According to the world-renowned expert, AES cryptography is utilized to encrypt more than half of all data on the planet. Also, some governments are using AES today for the encryption of top-secret classified official state information. Some reasons make AES so popular, here are some:

  • At first, AES used encryption keys with lengths of 128, 192, and 256 bits to encrypt and decrypt data in 128-bit blocks. Military-grade encryption is achieved by using the largest AES encryption key length. So it's secure and it's really hard to crack encryption.
  • It is one of the most widely used commercial and open source solutions in the world.
  • It is fast and compact across a wide range of platforms. It can even be run on an average home computer.

What is the Difference Between AES and DES Encryption?

We can list the differences between AES and DES as follows;

  • DES was created in 1976 while AES was created in 1999.
  • AES stands for Advanced Encryption Standard. DES stands for Data Encryption Standard.
  • AES is byte-oriented, DES is bit-oriented.
  • The key length in AES might be 128 bits, 192 bits, or 256 bits. On the other hand, DES is just 56 bits. Because of the small key size, DES is less secure than AES.
  • The number of rounds in AES is determined by the key length: 10 (128 bits), 12 (192 bits), or 14 (256 bits) (256-bits). DES is composed of 16 rounds of operations that are all identical.
  • The structure of AES is designed around a substitution-permutation network. The structure of DES is based on the Feistel network.
  • AES is more secure than the DES cipher, and it is currently the international standard. Because it has known flaws, DES is readily broken.
  • AES was created by Vincent Rijmen and Joan Daemen. DES was created by IBM.
  • AES can encrypt 128-bit plaintext while DES can only encrypt 64 bits.
  • The AES cipher is based on a square cipher with an aside channel. The DES cipher is based on the Lucifer cipher.

Why is RSA better than AES?

In contrast to AES, which uses symmetric encryption, RSA is the basis of asymmetric cryptography. RSA is an asymmetric encryption algorithm that uses two keys, one that you keep private and the other that you share with the rest of the world (public). While encrypting and decrypting; AES uses a single identical key, while RSA uses separate keys for both transactions. The keys that RSA uses are different but mathematically linked.

For one-way encryption of a message, RSA employs the prime factorization method. Two gigantic-sized random prime numbers are multiplied to make another giant number in this method. Multiplying these two numbers is simple, but identifying the original prime numbers from the multiplied number is nearly impossible at least for supercomputers today. It would take billions and billions of years to decrypt, even with thousands of supercomputers. RSA is both more computationally intensive and slower than AES. It's usually only used to encrypt small quantities of information.

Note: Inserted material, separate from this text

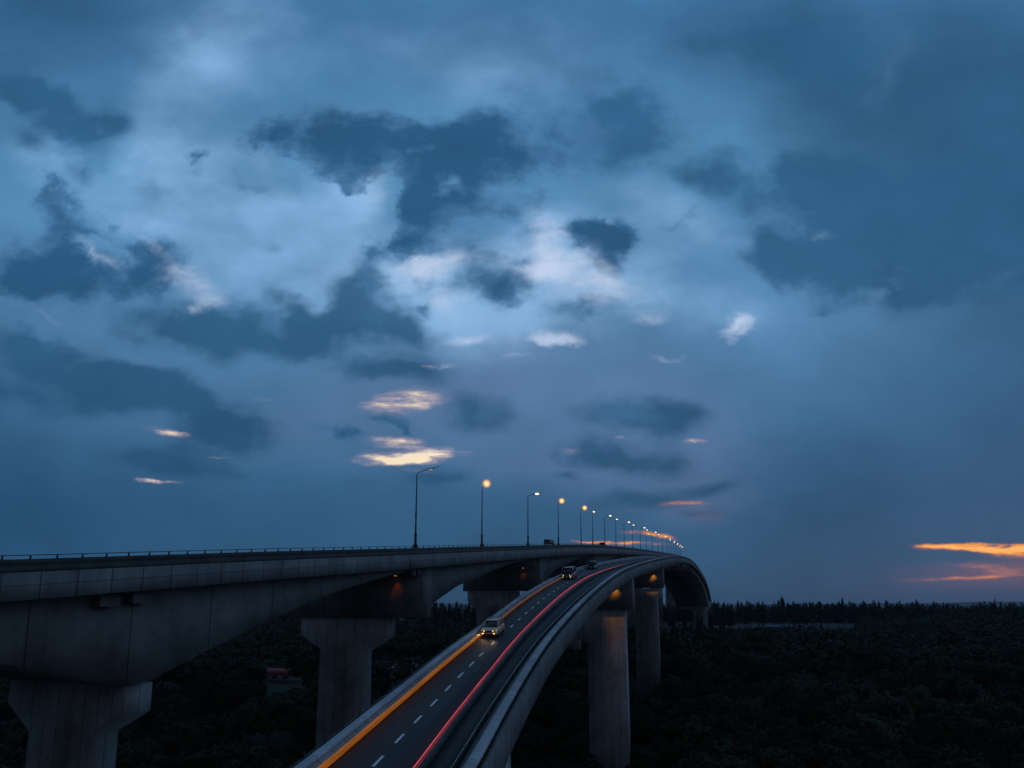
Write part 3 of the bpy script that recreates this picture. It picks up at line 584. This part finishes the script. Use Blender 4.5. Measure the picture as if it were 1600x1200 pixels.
ORD = ['first', 'second', 'third', 'fourth', 'fifth', 'sixth', 'seventh', 'eighth', 'ninth', 'tenth', 'eleventh', 'twelfth', 'thirteenth', 'fourteenth', 'fifteenth', 'sixteenth']
for i, (s_, k, kind) in enumerate(LS):
    p = LB.at(s_+SO, -14.9, .1); aim = {0: 4.0, 1: 10.0, 2: 60.}[k]
    az = R_({0: -6, 1: -68, 2: -50}[k]); ln = {0: 5.6, 1: 3.2, 2: 3.2}[k]
    if kind == 'star' and k == 1: az = R_(-60)
    o = put((ln, kind), lambda: make_lamp(ln, kind), p, az)
    if i == 0: lab = 'nearest street lamp, tallest, long arm pointing right, its lamp barely lit'
    elif i == 1: lab = 'second street lamp from the left, shining with the biggest warm orange glow'
    elif i == 2: lab = 'third street lamp from the left, white lamp under its long arm'
    elif i == 3: lab = 'fourth street lamp from the left, bright orange lamp above the bridge rail'
    elif i == 4: lab = 'smallest of the orange glowing street lamps, fifth from the left'
    elif i < 16: lab = ORD[i]+' street lamp from the left along the upper bridge, with a small white light'
    else: lab = 'tiny street lamp in the crowded far end of the row, where lamps merge'
    tag(o, lab, 'street lamp', 'street lamps along the upper bridge' if i < 16 else 'street lamps crowded at the far end of the bridge')

# ================================================================ vehicles
def loft(mb, secs, m=0, cap=True):
    n = len(secs[0]); b = len(mb.V)
    for s_ in secs: mb.V += [tuple(v) for v in s_]
    for i in range(len(secs)-1):
        for k in range(n):
            k2 = (k+1) % n; mb.F.append([b+i*n+k, b+i*n+k2, b+(i+1)*n+k2, b+(i+1)*n+k]); mb.M.append(m)
    if cap: mb.F.append([b+k for k in range(n)][::-1]); mb.M.append(m); e = b+(len(secs)-1)*n; mb.F.append([e+k for k in range(n)]); mb.M.append(m)
def car(name, Lg, W, Hh, paint, head, van=False, rack=False):
    """front towards -x; base at the road"""
    root = empty(name); w = W/2; mb = MB()
    belt = .95 if not van else 1.12
    xs = [(-Lg/2, .35, .62, .80), (-Lg/2+.12, .24, .74, .92), (-Lg/2+.5, .2, .86, .98), (-Lg/2+(1.25 if not van else .7), .2, belt, 1.), (0, .2, belt+.03, 1.), (Lg/2-.5, .2, belt+.05, .99), (Lg/2-.1, .26, belt, .94), (Lg/2, .38, belt-.12, .86)]
    secs = []
    for x, z0, z1, k in xs:
        a = w*k; secs.append([(x, -a*.94, z0), (x, a*.94, z0), (x, a, z0+.18), (x, a*1.0, (z0+z1)/2+.05), (x, a*.95, z1-.08), (x, a*.84, z1), (x, -a*.84, z1), (x, -a*.95, z1-.08), (x, -a, (z0+z1)/2+.05), (x, -a, z0+.18)])
    loft(mb, secs); body = mb.build('body', paint, root, smooth=True)
    x0 = -Lg/2+(1.15 if not van else .45); x1 = -Lg/2+(1.95 if not van else 1.05); x2 = Lg/2-(.75 if not van else .3); x3 = Lg/2-(.35 if not van else .08)
    cab = MB(); r = .73 if not van else .84
    loft(cab, [[(x0, -w*.84, belt-.02), (x0, w*.84, belt-.02), (x0+.02, w*.83, belt+.01), (x0+.02, -w*.83, belt+.01)], [(x1, -w*.88, belt-.02), (x1, w*.88, belt-.02), (x1, w*r, Hh-.06), (x1, -w*r, Hh-.06)], [(x2, -w*.88, belt-.02), (x2, w*.88, belt-.02), (x2, w*r*.98, Hh-.07), (x2, -w*r*.98, Hh-.07)], [(x3, -w*.86, belt-.02), (x3, w*.86, belt-.02), (x3, w*.80, belt+.12), (x3, -w*.80, belt+.12)]])
    cab.build('cabin_glass', M_['glass'], root)
    rf = MB(); loft(rf, [[(x1-.12, -w*r*.97, Hh-.12), (x1-.12, w*r*.97, Hh-.12), (x1-.10, w*r*.9, Hh-.05), (x1-.10, -w*r*.9, Hh-.05)], [(x1+.3, -w*r*1.02, Hh-.09), (x1+.3, w*r*1.02, Hh-.09), (x1+.3, w*r*.85, Hh+.0), (x1+.3, -w*r*.85, Hh+.0)], [(x2-.1, -w*r*1.01, Hh-.09), (x2-.1, w*r*1.01, Hh-.09), (x2-.1, w*r*.84, Hh-.01), (x2-.1, -w*r*.84, Hh-.01)], [(x2+.15, -w*r*.95, Hh-.16), (x2+.15, w*r*.95, Hh-.16), (x2+.1, w*r*.8, Hh-.08), (x2+.1, -w*r*.8, Hh-.08)]]); rf.build('roof', paint, root, smooth=False)
    pl = MB(); nw = 4 if van else 3
    for sy in (-1, 1):
        for k in range(nw+1):
            t = k/nw; xa = x1+(x2-x1)*t; pl.tube([(xa, sy*w*.885, belt), (xa, sy*w*(r+.012), Hh-.08)], .045 if k else .05, 5)
        pl.tube([(x0+.02, sy*w*.85, belt), (x1, sy*w*(r+.01), Hh-.08)], .045, 5); pl.tube([(x2, sy*w*r, Hh-.1), (x3, sy*w*.83, belt+.08)], .05, 5)
    pl.build('window_pillars', paint, root)
    for sx_, nm in ((-Lg/2+.85, 'f'), (Lg/2-.85, 'r')):
        for sy in (-1, 1):
            wh = MB(); wh.tube([(sx_, sy*(w-.22), .33), (sx_, sy*(w+.005), .33)], .33, 18); wo = wh.build('wheel', M_['tyre'], root)
            MB().tube([(sx_, sy*(w), .33), (sx_, sy*(w+.015), .33)], .2, 12).build('rim', M_['galv'], wo)
    fx = -Lg/2
    for sy in (-1, 1):
        h = MB(); h.hexa([(fx-.0+.0, sy*w*.46, .56), (fx+.2, sy*w*.86, .60), (fx+.26, sy*w*.84, .60), (fx+.1, sy*w*.46, .56), (fx+.04, sy*w*.48, .72), (fx+.3, sy*w*.86, .78), (fx+.36, sy*w*.84, .78), (fx+.14, sy*w*.48, .72)] if sy < 0 else [(fx+.1, sy*w*.46, .56), (fx+.26, sy*w*.84, .60), (fx+.2, sy*w*.86, .60), (fx+.0, sy*w*.46, .56), (fx+.14, sy*w*.48, .72), (fx+.36, sy*w*.84, .78), (fx+.3, sy*w*.86, .78), (fx+.04, sy*w*.48, .72)])
        h.build('headlight', head, root)
        MB().box((fx-.0+.06, sy*w*.62, .42), (.12, .22, .1)).build('fog_lamp', head, root)
        m = MB(); m.box((x0+.55, sy*(w+.1), belt+.12), (.12, .22, .15)); m.build('wing_mirror', paint, root, bevel=.02)
        MB().box((Lg/2-.03, sy*w*.7, .75), (.08, .25, .16)).build('tail_light', M_['red_dull'], root)
        if head is not M_['glass'] and not van:
            ld = bpy.data.lights.new('headlight_beam', 'SPOT'); ld.energy = 45; ld.color = (1, .6, .25); ld.spot_size = R_(70); ld.spot_blend = 1; ld.shadow_soft_size = .1
            lo = bpy.data.objects.new('headlight_beam', ld); COL.objects.link(lo); lo.parent = root; lo.location = (fx-.25, sy*w*.66, .62); lo.rotation_euler = Vector((-1, 0, -.12)).to_track_quat('-Z', 'Y').to_euler()
    MB().box((fx+.02, 0, .62), (.1, w*.84, .16)).box((fx+.03, 0, .36), (.1, w*1.3, .14)).build('grille', M_['black'], root)
    MB().box((fx-.05, 0, .45), (.03, .5, .12)).build('number_plate', M_['plate'], root)
    if rack:
        m = MB()
        for sy in (-1, 1): m.tube([(x1+.2, sy*w*.6, Hh+.08), (x2-.2, sy*w*.6, Hh+.08)], .03, 5)
        m.box((x1+.5, 0, Hh+.1), (.06, w*1.3, .05)).box((x2-.5, 0, Hh+.1), (.06, w*1.3, .05)); m.build('roof_rack', M_['galv'], root)
    return root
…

When there are two physically different endpoints, RSA keys are typically utilized. RSA encryption is commonly used in online browsers to connect to your favorite websites, as well as in VPN connections and a variety of other applications. While RSA encryption is effective at securing data transfer across regional boundaries, it has a low speed. The solution is to combine RSA encryption with AES encryption to get the best of both worlds: RSA security and AES performance.